When we gather around the table on Thanksgiving, none of us really knowing how to pray together, I remember and miss my grandfather. It was my grandfather who prayed for me, who prayed for our whole family. His prayer was as lush and full as his voice and thick white hair. Our precious heavenly father he would begin after we’d joined hands around the dinner table, and on from there. Sometimes he spoke for so long I couldn’t keep my eyes closed, and I’d squint at my grandmother’s china through my eyelashes. The plates were white with pink rosebuds and gray leaves.
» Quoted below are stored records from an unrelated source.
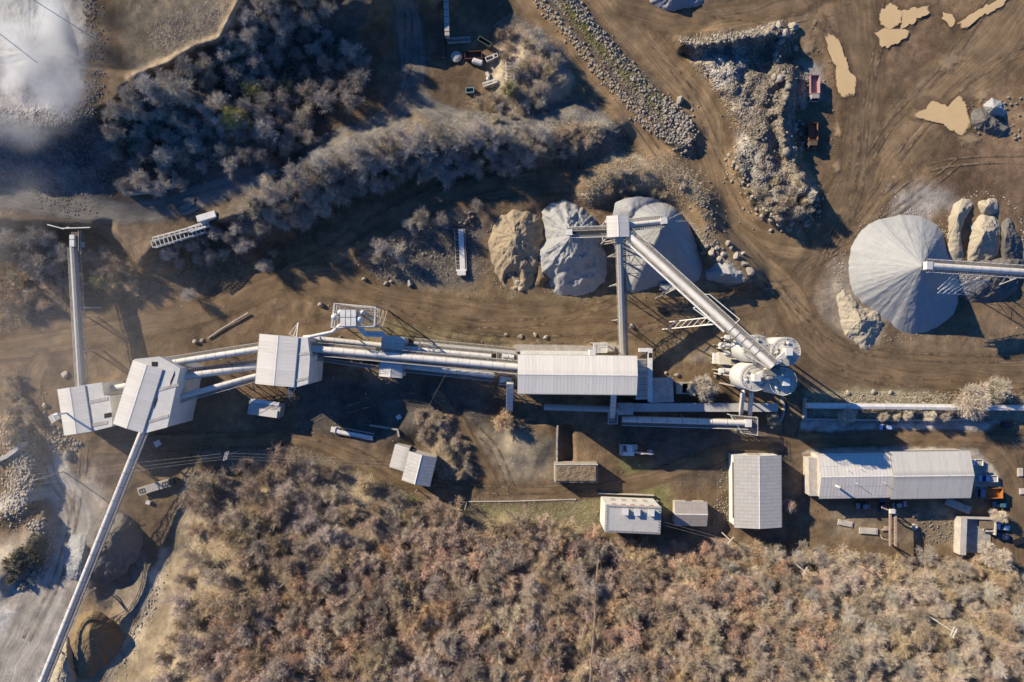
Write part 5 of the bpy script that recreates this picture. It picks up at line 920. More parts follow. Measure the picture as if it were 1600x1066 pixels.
def car(label, px, py, deg, colr, kind='car', L=4.3, Wd=1.78):
    nm = 'parked_car' if kind == 'car' else 'pickup_truck'; o = thing(nm, label, 'car' if kind == 'car' else 'pickup'); pm = paint('paint_%02d%02d%02d' % tuple(int(c*99) for c in colr), colr)
    h = L/2; w = Wd/2; g = MB(); taper(g, -h, h, w-.05, .32, .55, -.03, -.03, -.05); taper(g, -h-.03, h+.03, w, .55, .88, .05, .12, .04); b = g.build('body', pm, o)
    if kind == 'car':
        g = MB(); taper(g, -h+.35, h-1.05, w-.08, .88, 1.36, .45, .75, .16); g.build('windows', M['glass'], o); g = MB(); taper(g, -h+.82, h-1.82, w-.25, 1.36, 1.44, .05, .06, .04); g.build('roof', pm, o)
    else:
        g = MB(); taper(g, -.1, h-1.0, w-.08, .88, 1.5, .12, .7, .16); g.build('windows', M['glass'], o); g = MB(); taper(g, .05, h-1.72, w-.24, 1.5, 1.58, .04, .05, .04); g.build('roof', pm, o)
        g = MB()
        for s in (-1, 1): g.box((-h/2-.1, s*(w-.04), 1.08), (h-.15, .09, .42))
        g.box((-h+.03, 0, 1.08), (.08, Wd-.1, .42)); g.box((-.16, 0, 1.08), (.08, Wd-.1, .42)); g.build('bed_side', M['steel_white'], o); g = MB(); g.box((-h/2-.1, 0, .905), (h-.2, Wd-.2, .04)); g.build('bed_floor', M['steel_dusty'], o)
    for x in (-h*.62, h*.62):
        for s in (-1, 1): wheel(o, x, s*(w-.12), .33, .22)
    lights(o, h+.02, w*.68, .70); return place(o, px, py, deg)
car('small blue and white car alone on the pale parking strip', 1383, 667, 180, (.34, .45, .62))
car('white pickup half hidden behind the end of the long office hall', 1519, 722, 180, (.62, .66, .72), 'pickup', 5.2, 1.9)
car('light blue cab pickup with pale empty bed beside the orange skip lorry', 1541, 747, 180, (.38, .50, .70), 'pickup', 5.6, 1.95)
car('teal car parked in shade below the orange skip lorry', 1560, 788, 178, (.05, .14, .18))
car('white and blue small car beside the roofless ruin', 1565, 823, 172, (.55, .66, .80), 'car', 4.0)
car('deep blue car in shade beside the roofless ruin', 1566, 838, 170, (.02, .04, .13), 'car', 3.6)
car('black car at the right edge below the others', 1592, 844, 18, (.012, .014, .02), 'car', 4.5)
car('pale car in shade under the long office hall, left one of three', 1347, 790, 180, (.20, .24, .30)); car('blue car in shade under the long office hall, middle one of three', 1376, 789, 90, (.04, .08, .18)); car('silver car in shade under the long office hall, right one of three', 1404, 788, 10, (.35, .36, .38))
car('dark car hidden in the tree shade at the end of the pale parking strip', 1574, 664, 0, (.03, .03, .035))
def dump_truck(label, px, py, deg, body, load=None, L=8.0, Wd=2.9, cabc=(.30, .265, .245), hb=2.2):
    o = thing('dump_truck', label, 'dump truck'); pb = paint('paint_%02d%02d%02d' % tuple(int(c*99) for c in body), body, .6); pc = paint('paint_%02d%02d%02d' % tuple(int(c*99) for c in cabc), cabc, .5); h = L/2; w = Wd/2
    g = MB(); g.box((0, 0, .95), (L-.4, 1.2, .35)); g.build('chassis', M['steel_dark'], o)
    g = MB(); taper(g, h-2.0, h, w-.15, .9, 2.0, 0, .1, .05); taper(g, h-1.95, h-.2, w-.2, 2.0, 2.95, .05, .35, .12); cb = g.build('cab', pc, o)
    g = MB(); taper(g, h-.34, h-.14, w-.35, 2.05, 2.75, .0, .22, .1); g.build('windscreen', M['glass'], cb)
    x0, x1 = -h, h-2.3; g = MB(); taper(g, x0, x1, w-.3, 1.3, 1.42); fl = g.build('bed_floor', pb, o)
    g = MB()
    for s in (-1, 1): g.hexa([(x0, s*(w-.30), 1.3), (x1, s*(w-.30), 1.3), (x1, s*(w-.18), 1.3), (x0, s*(w-.18), 1.3)][::s], [(x0-.1, s*(w-.12), hb+.5), (x1+.15, s*(w-.12), hb+.6), (x1+.15, s*w, hb+.6), (x0-.1, s*w, hb+.5)][::s])
    g.hexa([(x1-.1, -w+.2, 1.3), (x1, -w+.2, 1.3), (x1, w-.2, 1.3), (x1-.1, w-.2, 1.3)], [(x1+.05, -w+.02, hb+.6), (x1+.2, -w+.02, hb+.6), (x1+.2, w-.02, hb+.6), (x1+.05, w-.02, hb+.6)]); g.box((x0-.02, 0, (hb+1.7)/2), (.1, Wd-.35, hb-.8)); g.build('bed_side', pb, o)
    if load:
        g = MB(); taper(g, x0+.2, x1-.2, w-.34, 1.43, 1.9, .5, .3, .4); g.build('load', load, o)
    for x in (-h+1.1, -h+2.4, h-1.2):
        for s in (-1, 1): wheel(o, x, s*(w-.3), .55, .42)
    lights(o, h+.02, w*.7, 1.2); return place(o, px, py, deg)
dump_truck('pink bodied dump truck standing at the right foot of the grey rubble heap', 1268, 142, 270, (.36, .21, .195), None, 7.8, 2.9)
dump_truck('rusty brown bodied dump truck standing in the deep shade of the rubble heap', 1265, 215, 270, (.22, .09, .045), None, 7.6, 2.9, (.1, .07, .05))
o_ = dump_truck('skip lorry with orange open box parked at the end of the long office hall', 1539, 768, 180, (.36, .135, .03), None, 7.4, 3.2, (.16, .17, .22))
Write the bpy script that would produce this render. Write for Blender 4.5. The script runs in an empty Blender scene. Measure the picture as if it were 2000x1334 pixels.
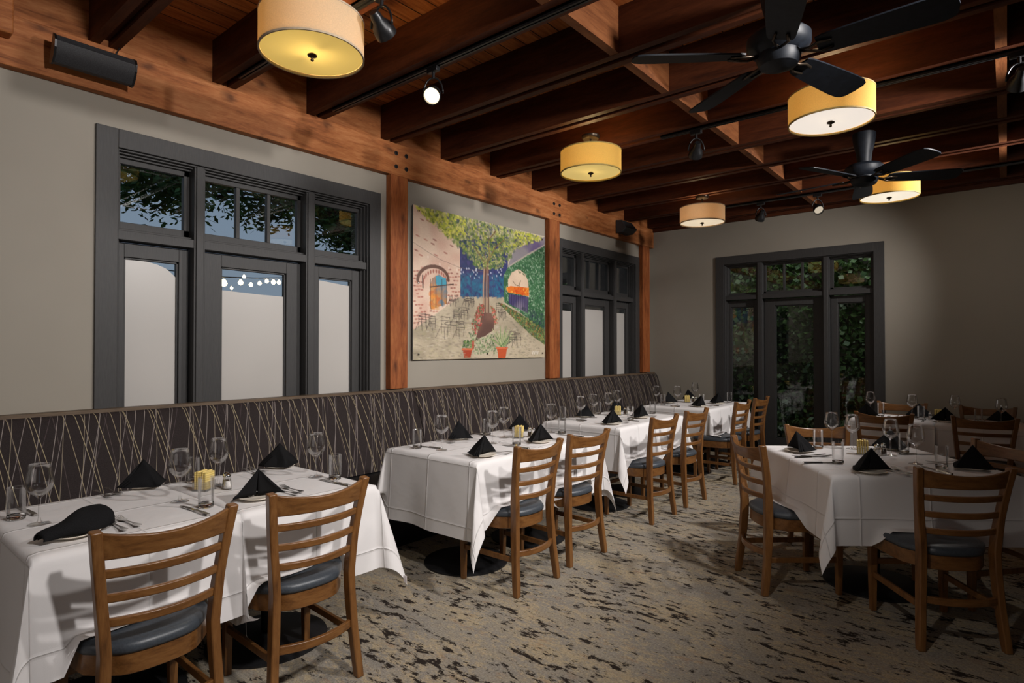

I thought the leaves should’ve been green, instead of gray, but I didn’t really think about my grandfather’s prayer and what I thought it should say instead. I did wonder sometimes what it would be like to have a heavenly father, or a precious heavenly father, which must’ve meant you liked him better than a regular father, the kind in heaven, or the kind like my father, who drove around in his squad car looking for bad guys, a father who kept his gun in his sock drawer and took my sister and me miniature golfing on his weekends after he left us.
My grandfather wasn’t even my real grandfather, if I wanted to think about it. He married my mother’s mother when I was three and my little sister and I were their flower girls. Not that I remembered it, but they had pictures in frames on the wall in the sewing room where I could see them, and that made it real, and my grandfather was realer to me than any father, precious heavenly or not.
Whether he really prayed too long or not, I really don’t know, because everything grownup takes forever when you are a kid, until you are a teenager, then everything is just boring. My grandfather liked to thank his precious heavenly father, who I figured out was God, if there was such a thing. My grandfather liked to thank God for the most ordinary things, that my mom and my sister and my father, before he left, and I were there for dinner, that we had arrived safely, even though we only lived 45 minutes away off the 405 and my father was a good driver and our car had never broken down. He would ask God to send us home safely, and it seemed to me that if there were a God, that God would be too busy and too important taking care of the movie stars who lived nearby, or the President, who lived far away, to be interested much in whether or not we’d get stuck in traffic.
My grandfather always ended his prayer by saying, “Thank you for the food prepared here. Bless it too our bodies. Amen.” Well, I knew that my grandmother was the one who got up early on Thanksgiving and Christmas and stuffed the turkey and put it in the oven. She was the one who shopped at Von’s, the one who mashed the potatoes, baked the pies, whisked the gravy. It seemed to me that she was the one we should be thanking.
And what did it mean to bless the food to our bodies? Was it protection from overeating or botulism? Magic that would keep us from the Alka Seltzer or groaning, “I can’t believe I ate the whole thing”?
I heard that prayer with its standard opening and closing and very subtle variations in the middle at every dinner my grandparents served at their home, even if it was just my sister and me visiting with no other grownups in sight.
I didn’t know then that my grandfather was living out a spiritual practice. I didn’t know that deep down I wished I had the faith to pray like my grandfather did. I didn’t know that I would find God, or rather that I would be found, even found out, by God. I don’t call the God who found me precious or heavenly or even father. I think that’s because I don’t have an image of God in my head, or maybe we’re not close enough for me to think of God as family, and head of my family at that. But the God I know is as constant as my grandfather, and my grandfather’s precious heavenly father. Like his God, mine never seems to tire of the mundane details of my life, or my continual thanks.
Thank you for finding me, I tell God. Thank you for my grandfather. Thank you for all he taught me even when I didn’t think I was paying attention.